Halihazırda devam eden, kamuoyunda Aziz İhsan Aktaş davası olarak bilinen Beşiktaş Belediyesi'ne yönelik bir dava var ve iddianamesi hazırlandı. Yüzlerce sayfalık iddianamede savcının öyle tezleri var ki; hakikaten tarihe bir kara leke olarak geçecek iddialar… Süregelen bir davayla ilgili yorumunuzu sormayacağım ama şimdi Cumhuriyet Halk Partisi Genel Başkanı Özgür Özel, bu mevzuyla ilgili normal şartlar altında bir özeleştiri getirmesi gerekirken, ki normali bu herhalde diye biliyorum, fakat sizi ve AK Parti’yi hedef alıyor. Sizi yargılama tehdidinde bulunuyor. Bu konuyla ilgili bir düşüncenizi, yorumunuzu almak istiyorum.

Biliyorsunuz bunların düşünce yapısı hala Yassıada.
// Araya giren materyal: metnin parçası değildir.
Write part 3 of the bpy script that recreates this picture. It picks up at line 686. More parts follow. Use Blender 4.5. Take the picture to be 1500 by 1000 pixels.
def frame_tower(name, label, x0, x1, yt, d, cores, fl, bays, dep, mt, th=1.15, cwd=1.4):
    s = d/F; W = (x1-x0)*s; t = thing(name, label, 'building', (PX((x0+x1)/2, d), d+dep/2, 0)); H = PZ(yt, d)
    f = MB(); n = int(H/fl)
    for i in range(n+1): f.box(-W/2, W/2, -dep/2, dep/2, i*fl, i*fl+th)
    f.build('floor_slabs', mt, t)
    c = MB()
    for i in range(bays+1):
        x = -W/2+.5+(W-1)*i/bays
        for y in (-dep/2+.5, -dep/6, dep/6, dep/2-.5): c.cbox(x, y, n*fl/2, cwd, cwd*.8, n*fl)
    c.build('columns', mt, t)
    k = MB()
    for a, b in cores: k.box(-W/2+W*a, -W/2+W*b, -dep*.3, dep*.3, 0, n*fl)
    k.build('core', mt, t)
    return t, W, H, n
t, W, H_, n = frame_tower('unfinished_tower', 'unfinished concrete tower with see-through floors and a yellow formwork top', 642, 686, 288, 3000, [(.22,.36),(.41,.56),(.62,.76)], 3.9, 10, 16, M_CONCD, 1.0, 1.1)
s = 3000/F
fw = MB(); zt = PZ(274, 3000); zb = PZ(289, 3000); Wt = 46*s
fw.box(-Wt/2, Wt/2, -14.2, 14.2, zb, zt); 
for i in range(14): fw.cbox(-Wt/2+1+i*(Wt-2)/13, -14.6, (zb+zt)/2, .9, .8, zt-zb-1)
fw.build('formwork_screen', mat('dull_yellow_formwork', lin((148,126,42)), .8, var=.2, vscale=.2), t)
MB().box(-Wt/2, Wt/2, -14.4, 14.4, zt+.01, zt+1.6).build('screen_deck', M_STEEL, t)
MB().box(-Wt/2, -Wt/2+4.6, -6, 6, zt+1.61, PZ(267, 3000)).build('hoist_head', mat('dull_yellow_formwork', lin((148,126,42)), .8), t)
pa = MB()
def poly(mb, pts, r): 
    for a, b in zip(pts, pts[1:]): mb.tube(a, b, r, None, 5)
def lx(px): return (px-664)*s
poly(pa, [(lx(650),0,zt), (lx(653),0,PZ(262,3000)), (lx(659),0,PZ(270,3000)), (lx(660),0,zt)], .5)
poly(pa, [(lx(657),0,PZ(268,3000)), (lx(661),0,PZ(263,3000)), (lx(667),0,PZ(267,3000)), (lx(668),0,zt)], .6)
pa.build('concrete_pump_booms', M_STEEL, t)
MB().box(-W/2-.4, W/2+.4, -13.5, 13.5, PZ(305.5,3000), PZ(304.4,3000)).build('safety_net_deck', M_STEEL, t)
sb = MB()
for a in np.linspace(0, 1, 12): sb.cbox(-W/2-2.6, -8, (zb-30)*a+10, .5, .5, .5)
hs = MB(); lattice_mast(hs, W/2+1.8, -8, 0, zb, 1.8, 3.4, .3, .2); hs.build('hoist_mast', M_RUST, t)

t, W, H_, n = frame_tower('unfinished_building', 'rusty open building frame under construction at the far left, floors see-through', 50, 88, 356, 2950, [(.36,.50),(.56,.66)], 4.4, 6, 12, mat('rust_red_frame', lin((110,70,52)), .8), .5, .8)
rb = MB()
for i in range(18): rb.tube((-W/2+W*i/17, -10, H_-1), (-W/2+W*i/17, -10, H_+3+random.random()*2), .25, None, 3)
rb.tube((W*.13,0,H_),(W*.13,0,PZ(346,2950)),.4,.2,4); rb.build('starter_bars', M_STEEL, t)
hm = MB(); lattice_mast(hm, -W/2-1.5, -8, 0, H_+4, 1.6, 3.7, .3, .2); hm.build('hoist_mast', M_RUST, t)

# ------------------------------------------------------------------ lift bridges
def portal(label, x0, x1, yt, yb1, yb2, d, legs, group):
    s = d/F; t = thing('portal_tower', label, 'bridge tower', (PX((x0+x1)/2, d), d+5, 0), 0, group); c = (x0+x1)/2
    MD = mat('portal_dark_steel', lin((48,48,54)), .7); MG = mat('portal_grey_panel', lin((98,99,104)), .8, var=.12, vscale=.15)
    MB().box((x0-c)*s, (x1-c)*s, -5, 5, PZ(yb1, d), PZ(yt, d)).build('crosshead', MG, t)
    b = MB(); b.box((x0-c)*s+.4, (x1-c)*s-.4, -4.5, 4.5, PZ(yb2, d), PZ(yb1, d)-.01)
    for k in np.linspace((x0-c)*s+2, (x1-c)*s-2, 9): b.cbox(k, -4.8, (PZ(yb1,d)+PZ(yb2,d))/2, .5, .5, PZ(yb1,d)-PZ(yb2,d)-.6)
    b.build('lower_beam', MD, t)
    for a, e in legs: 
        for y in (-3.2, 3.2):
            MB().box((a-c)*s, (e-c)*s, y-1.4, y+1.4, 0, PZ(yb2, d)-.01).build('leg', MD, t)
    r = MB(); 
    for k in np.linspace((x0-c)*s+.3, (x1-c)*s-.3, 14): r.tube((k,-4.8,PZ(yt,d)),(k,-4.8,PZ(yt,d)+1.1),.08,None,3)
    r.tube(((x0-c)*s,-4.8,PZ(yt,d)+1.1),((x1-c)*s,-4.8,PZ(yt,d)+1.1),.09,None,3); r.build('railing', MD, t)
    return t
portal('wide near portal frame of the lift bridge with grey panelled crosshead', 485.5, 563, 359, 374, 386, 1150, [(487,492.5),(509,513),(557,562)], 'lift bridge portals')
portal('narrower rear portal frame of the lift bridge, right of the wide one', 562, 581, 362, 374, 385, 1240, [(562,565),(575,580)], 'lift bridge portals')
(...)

Halbuki Yassıada, Yaslıadaydı. Biz o adayı Demokrasi ve Özgürlükler Adası yaptık. Neymiş, iktidara gelirlerse AK Partilileri yargılayacaklarmış. Bu faşizan zihniyetten hala kurtulamadılar. Burada “arsız hırsız, ev sahibini bastırır'” sözü var ya bunlar şimdi aynen bunu oynuyorlar. Milletim artık CHP'yi gayet iyi tanıyor. Bunların “cambaza bak” siyasetini çok iyi biliyor. Her zaman için 'adalet yerini bulsun, kim ne yaptıysa hesabını hukuk önünde versin' dedik. Ama bunlar bunu hala anlayamıyor. Hem milletin paralarından kuleler yapacaksın, belediyeleri hırsızlıkların, yolsuzlukların, rüşvet, irtikap suçlarının odağı yapacaksın, hem de yargı bunun hesabını sormak için harekete geçtiğinde tehditler savunacaksın. Yok böyle 25 kuruşa simit. Böyle saçmalık olur mu? CHP'li belediyelerde yaşananlar deliller, ispatlar, bizzat CHP'lilerin itiraflarıyla ortaya konulmaya başlandı. Kendileri söylüyor. Sayın Özel'in tehditleri “minareye kılıf hazırlama” gayretidir, başka bir şey değil. Beşiktaş'la ilgili söylediğiniz kişi zaten malum. Değişik yerlerden değişik şekilde birçok belge, bilgi çıkıyor. Biz kendimizden eminiz, kendimize güvenimiz sonsuz ve çalışmalarımızı da bununla ilgili yapıyoruz. Ama ne yaparlarsa yapsınlar, artık affınıza sığınıyorum, lağım patladı, milletim yaşananları görüyor.